Trades and observations from a British contrarian stock investor

This blog is not intended to give financial advice. Before investing, do your own research and consult your financial adviser if appropriate. The accuracy of any information included is not guaranteed and may be subject to conjecture or interpretation by Contrarian Investor. Therefore visitors should validate all facts using alternative sources where possible.

Saturday, June 5, 2010

Portfolio review of the week June 5th 2010

After a week of significant volatility, markets fell heavily yesterday, with the Dow Jones Industrial Average falling on disappointing jobs news from the U.S. and fears of a spread in the European debt crisis due to Hungary. The Dow fell 323 points, or 3.2%, to 9,931 and finished the week below the key 10,000 mark and 2% lower for the week. The Nasdaq Composite dropped 84 points or 3.6% on Friday to finish at 2,219 and down 1.7% for the week. The S&P 500 dropped 3.44% or 38 points to 1,065 with a fall of 2.3% for the week. The FTSE 100 fell 85 points or 1.6% to 5,126 on Friday and finished down 1.2% for the week. However, FTSE futures are pointing to another 50 point drop on Monday since the worst of the Wall Street falls were not seen until after the close of the European markets.

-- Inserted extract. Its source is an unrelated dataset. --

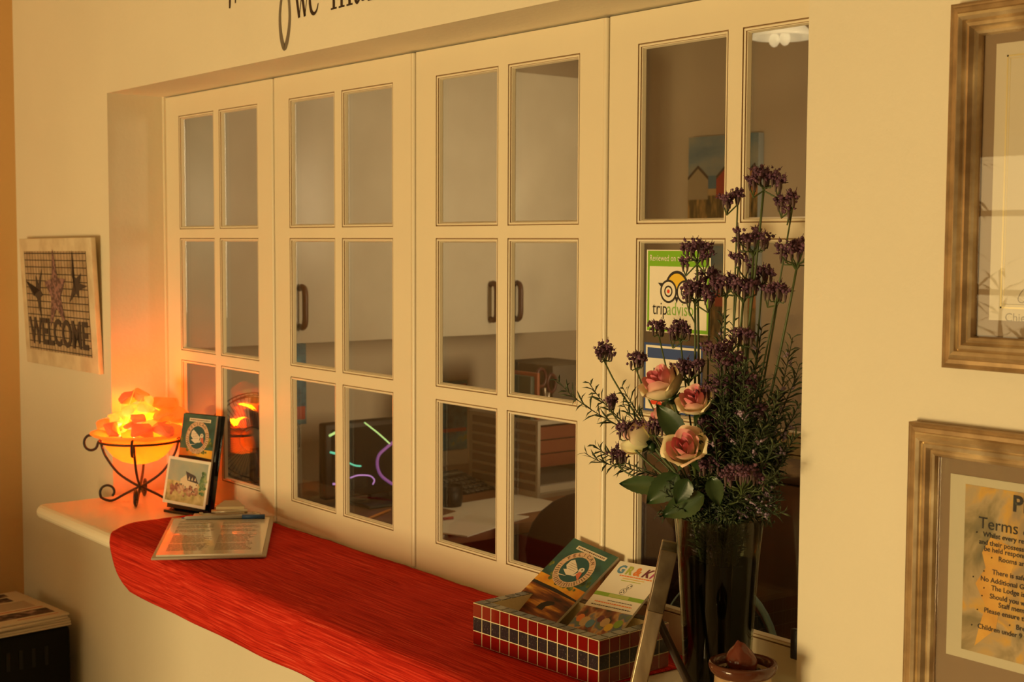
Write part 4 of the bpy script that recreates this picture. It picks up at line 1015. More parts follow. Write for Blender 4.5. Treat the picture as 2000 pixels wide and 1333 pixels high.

Industrial and infrastructure stocks (e.g. Caterpillar CAT down 5.5% at $57.7) were hit particularly hard as a weakening euro means that revenues will be hit as the sales are translated back to dollars on currency conversion, plus any weakening of the European economies will hold back sales volumes. In addition, a weakening of commodity prices such as oil (which dropped over 4% to $71) and banking fears hit financials, energy and commodity stocks - Conoco Philipps (COP) was down 3.7% to $50, Barclays (BARC) was down 4.7% to £2.88, BHP Billioton (BHP) dropped 3.7% to £17.71.

The key reason for the decline was that U.S. non farm payrolls rose by only 431,000 last month, short of expectations for a rise of 515,000 jobs. Most of the rise was due to temporary census staff hiring (which created 411,000 jobs) and only 41,000 private sector jobs were created (against 218,000 in April). There were also downward revisions to payrolls in March and April, both 22,000 lower at 208,000 and 290,000 respectively. The unemployment rate dropped to 9.7% in May from 9.9% the previous month, in line with expectations.

On top of this the euro got a battering with a fall below the $1.20 level against the dollar being the lowest point for four years as fears that Hungary may suffer a Greek style debt crisis emerged. Hungary is in the European union but not part of the euro. However, after the concerns about Spain last week, worries about Hungary have given investors plenty of reasons to be pessimistic about the state of European finances and the health of its banks. A spokesman for Viktor Orban, the Hungarian Prime Minister, suggested that his country had only a slim chance of avoiding a Greek-style debt crisis. Peter Szijjarto, the Prime Minister’s spokesman, said that his Government was “ready to avoid the path that Greece took ... After realising what reality is, we will not hesitate to act.” The potential exposure to any Hungarian default by European markets is a stark reminder that the write-down's of the banks may not be over.

The Contrarian Investor UK portfolio has had limited trading over the last 2 weeks due to holiday. But positions were initiated in Coal of Africa (CZA) at 104p and BP at £4.19. The Coal of Africa position is retained but BP was sold on Thursday at £4.50. Short term trades were all put in play on Barclays (BARC), Man Group (MAN) and Prudential (PRU) which were all closed within a day or two as the market rebounded from the market falls late in May. The falls of last week have put some interesting opportunities on the table and I will take these on any further weakness during the early part of next week especially if the FTSE moves below 5000 again. Any fall in the U.S. S&P 500 below the key technical 1,050 level will be watched with interest.

It was disappointing not to be involved in the huge spike in the Falkland Islands oil shares yesterday after Rockhopper (RKH) issued a very positive technical update on its Sealion oil find in the North Falklands basin. RKH finished up 33% at £3.19, Desire Petroleum (DES) was up 22% at £1.00 and Falklands Oil and Gas (FOGL) was 10.5% at £2.06. Rockhopper upgraded the size of the find to 242 million barrels recoverable with further increases likely. After seeing the price drop to below a £1.00 on Wednesday on false rumours of a poor quality oil discovery (and possibly some sort of manipulation), buyers at this point have seen a 300% plus increase. After having my finger on the trigger to buy at these levels I am frustrated that I didn't proceed. Nice profit missed. It is incredible to think that Rockhopper was trading in the 35p range as little as a few weeks ago before the results of the Sealion appraisal well. So continued holders are nearly at the "ten bagger"stage. You don't see too many of these trading opportunities and I am sure that many have profited nicely. I am also sure that many lost a lot of money during the "flash crash" of Wednesday. It has been positive to see some good profits in these Falkland Islands shares, but what could have been if I'd had the nerve!?